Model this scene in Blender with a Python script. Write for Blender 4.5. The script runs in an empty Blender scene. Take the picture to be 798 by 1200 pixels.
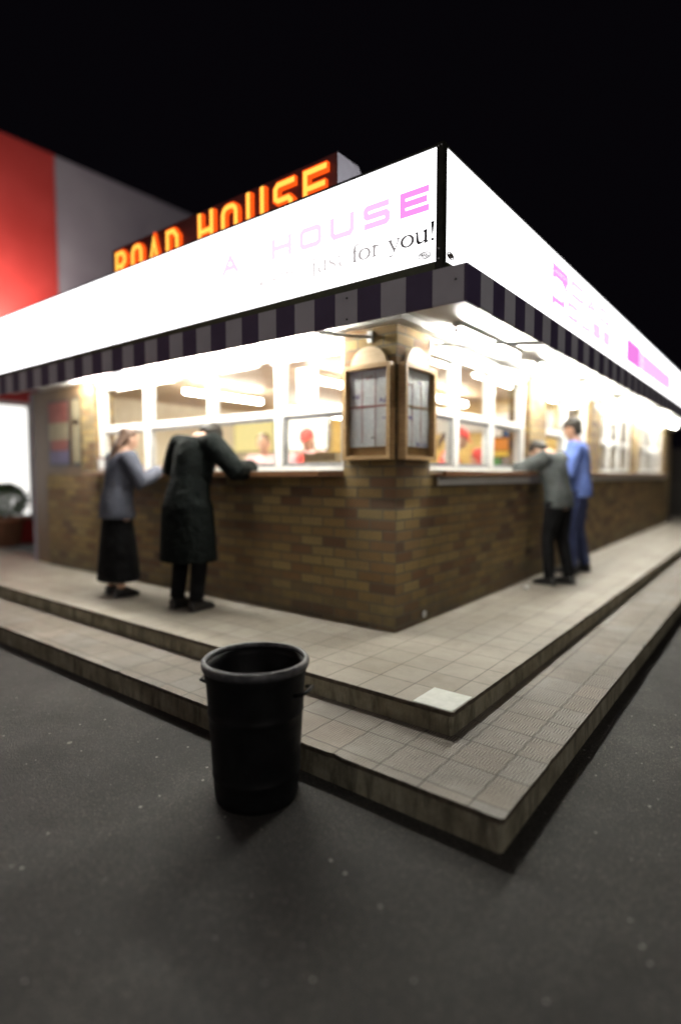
import bpy, bmesh, math, random
from mathutils import Vector, Matrix
R = math.radians
random.seed(7)
scene = bpy.context.scene
COL = scene.collection

# ------------------------------------------------------------------ camera, world, exposure
CAM = Vector((2.159, -3.419, 1.40))
HEAD, PITCH = R(127.85), R(3.78)
cam_d = bpy.data.cameras.new('camera')
cam = bpy.data.objects.new('camera', cam_d)
COL.objects.link(cam)
fwd = Vector((math.cos(HEAD) * math.cos(PITCH), math.sin(HEAD) * math.cos(PITCH), -math.sin(PITCH)))
cam.location = CAM
cam.rotation_euler = fwd.to_track_quat('-Z', 'Y').to_euler()
cam_d.sensor_fit = 'VERTICAL'
cam_d.sensor_height = 36.0
cam_d.sensor_width = 24.0
cam_d.lens = 19.98
cam_d.clip_start = 0.02
cam_d.clip_end = 500
cam_d.dof.use_dof = True
cam_d.dof.focus_distance = 2.95
cam_d.dof.aperture_fstop = 0.35
cam_d.dof.aperture_blades = 0
scene.camera = cam

world = bpy.data.worlds.new('World')
scene.world = world
world.use_nodes = True
wn = world.node_tree
wn.nodes.clear()
wo = wn.nodes.new('ShaderNodeOutputWorld')
wb = wn.nodes.new('ShaderNodeBackground')
wb.inputs['Color'].default_value = (0.0018, 0.0014, 0.0023, 1)   # night sky over a town
wb.inputs['Strength'].default_value = 1.0
wn.links.new(wb.outputs[0], wo.inputs[0])
scene.view_settings.view_transform = 'Standard'
scene.view_settings.look = 'None'
scene.view_settings.exposure = 0.0
scene.view_settings.gamma = 1.0
scene.cycles.use_denoising = True
scene.cycles.filter_width = 1.9
scene.cycles.max_bounces = 7
scene.cycles.diffuse_bounces = 4
scene.cycles.glossy_bounces = 3
scene.cycles.transparent_max_bounces = 12
scene.cycles.caustics_reflective = False
scene.cycles.caustics_refractive = False
scene.cycles.sample_clamp_indirect = 6

SIGN_E = 3.6       # light box faces
TUBE_E = 350.0      # fluorescent tubes under the canopy
ROOM_E = 125.0      # ceiling lights inside

# ------------------------------------------------------------------ node helpers
def mat(name, base=(.5, .5, .5), rough=.6, metal=0., spec=.5):
    m = bpy.data.materials.new(name)
    m.use_nodes = True
    b = m.node_tree.nodes['Principled BSDF']
    b.inputs['Base Color'].default_value = (*base, 1)
    b.inputs['Roughness'].default_value = rough
    b.inputs['Metallic'].default_value = metal
    b.inputs['Specular IOR Level'].default_value = spec
    return m

class NT:
    def __init__(s, m):
        s.t = m.node_tree; s.n = s.t.nodes; s.b = s.n['Principled BSDF']
    def node(s, typ, **kw):
        n = s.n.new(typ)
        for k, v in kw.items():
            setattr(n, k, v)
        return n
    def link(s, a, b): s.t.links.new(a, b)
    def setin(s, n, i, v):
        if hasattr(v, 'is_linked') or isinstance(v, bpy.types.NodeSocket): s.link(v, n.inputs[i])
        else: n.inputs[i].default_value = v
    def math(s, op, a, b=0.0, c=0.0, clamp=False):
        n = s.node('ShaderNodeMath', operation=op); n.use_clamp = clamp
        s.setin(n, 0, a); s.setin(n, 1, b); s.setin(n, 2, c)
        return n.outputs[0]
    def mix(s, f, a, b, blend='MIX'):
        n = s.node('ShaderNodeMix', data_type='RGBA', blend_type=blend)
        s.setin(n, 'Factor', f)
        for i, v in ((6, a), (7, b)):
            if isinstance(v, tuple): n.inputs[i].default_value = (*v[:3], 1)
            else: s.link(v, n.inputs[i])
        return n.outputs[2]
    def noise(s, vec, scale, detail=4, rough=.55):
        n = s.node('ShaderNodeTexNoise'); n.inputs['Scale'].default_value = scale
        n.inputs['Detail'].default_value = detail; n.inputs['Roughness'].default_value = rough
        if vec is not None: s.link(vec, n.inputs['Vector'])
        return n.outputs['Fac']
    def ramp(s, f, stops, interp='LINEAR'):
        n = s.node('ShaderNodeValToRGB'); n.color_ramp.interpolation = interp
        e = n.color_ramp.elements
        while len(e) < len(stops): e.new(.5)
        for el, (p, c) in zip(e, stops):
            el.position = p; el.color = (*c, 1) if len(c) == 3 else c
        s.link(f, n.inputs[0])
        return n.outputs[0]
    def bump(s, h, strength, dist=.01):
        n = s.node('ShaderNodeBump'); n.inputs['Strength'].default_value = strength
        n.inputs['Distance'].default_value = dist
        s.link(h, n.inputs['Height']); s.link(n.outputs[0], s.b.inputs['Normal'])
    def uv(s): return s.node('ShaderNodeTexCoord').outputs['UV']
    def pos(s): return s.node('ShaderNodeNewGeometry').outputs['Position']
    def sep(s, v):
        n = s.node('ShaderNodeSeparateXYZ'); s.link(v, n.inputs[0]); return n.outputs
    def comb(s, x, y, z=0.0):
        n = s.node('ShaderNodeCombineXYZ')
        for i, v in enumerate((x, y, z)): s.setin(n, i, v)
        return n.outputs[0]

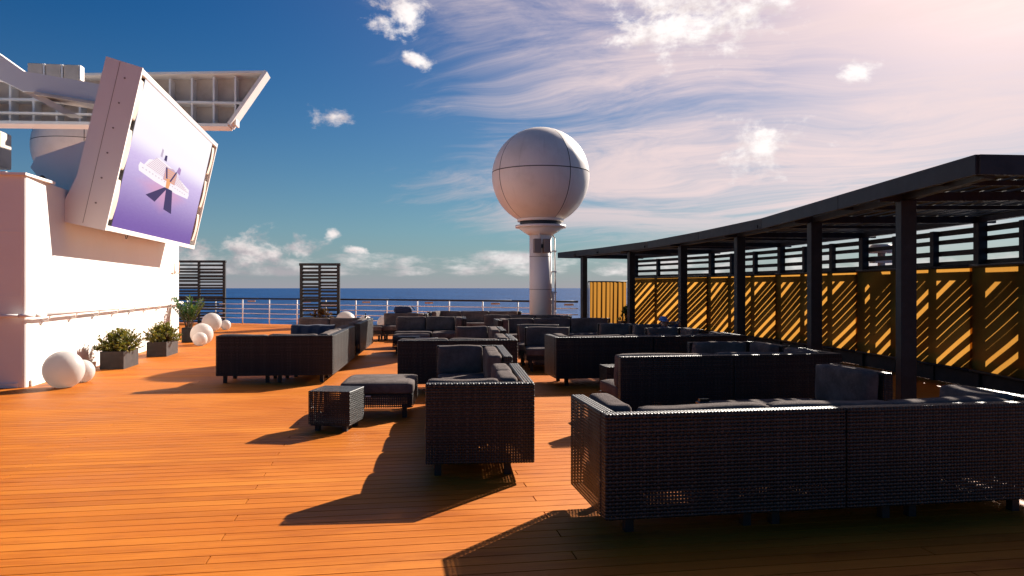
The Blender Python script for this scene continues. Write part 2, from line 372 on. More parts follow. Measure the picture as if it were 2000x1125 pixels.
for r in range(rows):
    ya = Y0R+r*PITCH; xm = deck_xmax(ya+PITCH/2); xl = -14.0
    ph = (r+300) % 3; k0 = math.floor((xl-X0J-ph*LJ)/(LJ*3))
    xs = [X0J+ph*LJ+k*LJ*3 for k in range(k0, k0+8)]
    for a, b2 in zip(xs, xs[1:]):
        a2, b3 = max(a, xl), min(b2, xm)
        if b3-a2 < .1: continue
        near = 3.0 < ya < 16.0
        if near:
            xc0, zc0 = a2, b3
            F = (.1621, .9868); ok = False
            for q in (a2, (a2+b3)/2, b3):
                zc = q*F[0]+ya*F[1]; xc = q*F[1]-ya*F[0]
                if abs(xc/zc) < .72: ok = True
            near = ok and count < 298
        if near:
            place('plank', plank_mesh(b3-a2), deck, (a2, ya, 0)); count += 1
        else: bx(rest, a2+.004, b3-.004, ya+.0045, ya+PITCH-.0045, -.02, 0)
pr = finish('planking', rest, 'deck', deck); pr['kind'] = 'stuff'

# ------------------------------------------------------------------ white deckhouse on the left
house = thing('deckhouse', 'white painted steel deckhouse wall on the left', 'building', (-5.57, 12.8, 0))
A0, A1 = Vector((0, 0, 0)), Vector((-.58, 11.0, 0)); HT = 3.3
bm = bmesh.new()
prism(bm, [(0, 0), (A1.x, A1.y), (-9, A1.y), (-9, 0)], .0, HT, lambda a, b, d: (a, b, d))
es = [e for e in bm.edges if abs(e.verts[0].co.z-e.verts[1].co.z) > 1 and e.verts[0].co.x > -1]
bmesh.ops.bevel(bm, geom=es, offset=.07, segments=4, affect='EDGES', profile=.5)
finish('wall', bm, 'white', house)
bm = bmesh.new(); bx(bm, -9, -.25, -.06, .12, HT, HT+.05); bx(bm, -.25, .03, -.06, 1.0, HT+.001, HT+.04); finish('top_coaming', bm, 'white', house)
for z in (1.42, 2.42):
    bm = bmesh.new(); bx(bm, -9, -.07, -.006, .004, z, z+.014); finish('weld_seam', bm, 'white', house)
bm = bmesh.new(); bx(bm, -9, -.1, -.03, .01, .0, .07); finish('skirting', bm, 'white', house)
bm = bmesh.new(); beam(bm, (.012, .15, .05), (-.55, 10.9, .05), .03, .1); finish('skirting', bm, 'white', house)
# handrail round the corner
hr = thing('wall_handrail', 'white tubular handrail on brackets along the deckhouse wall', 'handrail', (-5.57, 12.8, 0))
bm = bmesh.new(); tube(bm, [(-4, -.16, 1.12), (-.35, -.16, 1.12), (-.05, -.12, 1.12), (.11, .05, 1.12), (.12, .4, 1.12), (-.46, 10.9, 1.12), (-.6, 11.05, 1.12)], .028, 10); finish('rail', bm, 'white', hr)
for i in range(9):
    f_ = .06+.115*i; y = 11*f_; x = -.58*f_
    bm = bmesh.new(); cyl(bm, (x+.12, y, 1.10), (x+.10, y, 1.02), .014); cyl(bm, (x+.10, y, 1.02), (x-.01, y, .99), .014); bx(bm, x-.005, x+.012, y-.05, y+.05, .94, 1.04); finish('bracket', bm, 'white', hr)
for x in (-.6, -2.2):
    bm = bmesh.new(); cyl(bm, (x, -.16, 1.1), (x, -.13, 1.02), .014); cyl(bm, (x, -.13, 1.02), (x, .01, .99), .014); finish('bracket', bm, 'white', hr)
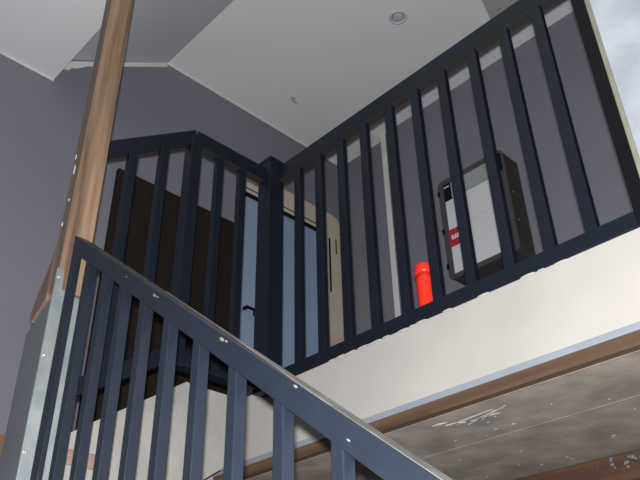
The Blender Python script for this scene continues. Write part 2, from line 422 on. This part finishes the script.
for k in range(9):
    x = -2.085+k*.0165
    bx(bm, x, x+.0035, YF-.0035, YF-.002, 2.784, 2.806)
    if k % 2 == 0: bx(bm, x, x+.011, YF-.0035, YF-.002, 2.802, 2.806)
    if k % 3: bx(bm, x, x+.010, YF-.0035, YF-.002, 2.784, 2.788)
obj('lettering', bm, M['yellow'], dr)['label'] = 'faint yellow lettering'
bm = B()
for k in range(8):
    x = -2.075+k*.028
    bx(bm, x, x+.018, YF-.0035, YF-.0025, 2.545, 2.549)
    if k < 4: bx(bm, x, x+.016, YF-.0035, YF-.0025, 2.525, 2.529)
obj('printed_lines', bm, M['print'], dr)['label'] = 'grey printed lines'
bm = B(); prism(bm, rrect(-2.208, -2.118, 2.415, 2.538, .012), YF-.0055, YF-.002, 1)
for x, w in ((-2.192,.012),(-2.176,.006),(-2.166,.010),(-2.152,.014)): bx(bm, x, x+w, YF-.0065, YF-.005, 2.474, 2.494, mi=1)
bx(bm, -2.192, -2.138, YF-.0062, YF-.005, 2.464, 2.476, mi=1)
bx(bm, -2.165, -2.155, YF-.0062, YF-.005, 2.53, 2.54, mi=2)
obj('warning_label', bm, [M['redlab'], M['sheet'], M['yellow']], dr)['label'] = 'red label with a white mark'
for z in (2.84, 2.55, 2.30):
    bm = B(); bx(bm, X0-.008, X0+.012, YF-.004, YF+.02, z-.018, z+.018, bev=.003)
    obj('hinge', bm, M['black'], dr)
bm = B(); bx(bm, -1.790, -1.768, YF-.006, YF+.01, 2.77, 2.90, bev=.003)
obj('latch', bm, M['black'], dr)
bm = B()
bm.free()
for z in (2.62, 2.42):
    bm = B(); bmesh.ops.create_icosphere(bm, subdivisions=2, radius=.005, matrix=Matrix.Translation((X1+.001, YF+.05, z)))
    obj('screw', bm, M['galv'], ec)

# ------------------------------------------------------------------ red bottle on the landing
rb = thing('red_bottle', 'bright red plastic bottle with a collared cap standing on the landing behind the railing', 'bottle', (-1.324, 1.80, 1.0))
c = (-1.324, 1.80, 1.0)
bm = B(); lathe(bm, [(.027,0),(.0305,.004),(.0315,.02),(.0315,.236),(.0305,.246),(.0270,.252),(.0262,.262)], c)
obj('body', bm, M['red'], rb)
bm = B(); lathe(bm, [(.0275,.2605),(.0335,.263),(.0345,.270),(.0345,.288),(.0325,.295),(.0240,.302),(.008,.304)], c)
obj('cap', bm, M['red'], rb)

# ------------------------------------------------------------------ ceiling fittings
cv = thing('ceiling_vent', 'round blue-grey vent set in the white ceiling near the top edge', 'ceiling vent', (-1.966, 2.691, H))
bm = B(); lathe(bm, [(.060,0),(.060,-.004),(.052,-.009),(.045,-.009),(.043,-.004),(.040,0)], (-1.966, 2.691, H))
obj('vent_ring', bm, M['vent'], cv)
bm = B(); lathe(bm, [(.037,0),(.037,-.005),(.028,-.008),(.004,-.009)], (-1.966, 2.691, H))
obj('vent_disc', bm, M['vent2'], cv)
bm = B()
lathe(bm, [(.016,.004),(.016,-.004),(.010,-.008),(.004,-.03)], (-2.978, 2.695, H), n=12)
bx(bm, -2.984,-2.976, 2.70, 2.735, H-.03, H-.022)
o = obj('cable_stub', bm, M['hatch'], loc=(-2.978, 2.695, H))
tag(o, 'small grey cable stub poking out of the white ceiling', 'cable')
ch = thing('ceiling_hatch', 'grey panel on the white ceiling above the railing, cut by the top edge', 'hatch', (-1.35, 2.95, H))
bm = B(); prism(bm, [(-1.40,2.60),(-1.565,3.14),(-1.40,3.22),(-1.20,3.20),(-1.15,2.60)], H-.018, H, 2)
obj('panel', bm, M['hatch'], ch)
bm = B(); bx(bm, -1.492, -1.456, 3.09, 3.10, H-.028, H-.017, bev=.002)
o = obj('latch', bm, M['galv'], ch); o['label'] = 'bright metal latch'

# ------------------------------------------------------------------ camera
R = [[0.69306618,-0.4003003,-0.59951559],[0.72061086,0.36225069,0.59118054],[-0.01947481,-0.84174468,0.53952444]]
cam = bpy.data.cameras.new('camera'); cam.sensor_width = 36; cam.lens = 748/640*36; cam.clip_start = .01
co = bpy.data.objects.new('camera', cam); C.objects.link(co)
mw = Matrix(((R[0][0], -R[0][1], -R[0][2], 0), (R[1][0], -R[1][1], -R[1][2], 0), (R[2][0], -R[2][1], -R[2][2], 0), (0,0,0,1)))
co.matrix_world = mw
bpy.context.scene.camera = co
# the camera's flash, just above the lens
fl = bpy.data.lights.new('flash', 'SPOT'); fl.energy = 500; fl.spot_size = math.radians(150); fl.spot_blend = .3; fl.shadow_soft_size = .012; fl.color = (1.0,.985,.97)
fo = bpy.data.objects.new('flash', fl); C.objects.link(fo)
fo.matrix_world = Matrix.Translation(mw.to_3x3() @ Vector((-.006, .042, 0))) @ mw
# weak daylight in the stairwell
w = bpy.data.worlds.new('world'); bpy.context.scene.world = w; w.use_nodes = True
w.node_tree.nodes['Background'].inputs[0].default_value = (.75,.85,1,1)
w.node_tree.nodes['Background'].inputs[1].default_value = .05
vs = bpy.context.scene.view_settings
vs.view_transform = 'Standard'; vs.look = 'None'; vs.gamma = 1; vs.exposure = 0; vs.use_curve_mapping = False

• • • • • • •

EXERCISE REQUIREMENTS:
Repeat the lines from where the entries begin to the line with "COL = scene.collection", both included. Any picture is left out.

RESULT:
Model this scene in Blender with a Python script. Write for Blender 4.5. The script runs in an empty Blender scene. Take the picture to be 798 by 1200 pixels.
import bpy, bmesh, math, random
from mathutils import Vector, Matrix
R = math.radians
random.seed(7)
scene = bpy.context.scene
COL = scene.collection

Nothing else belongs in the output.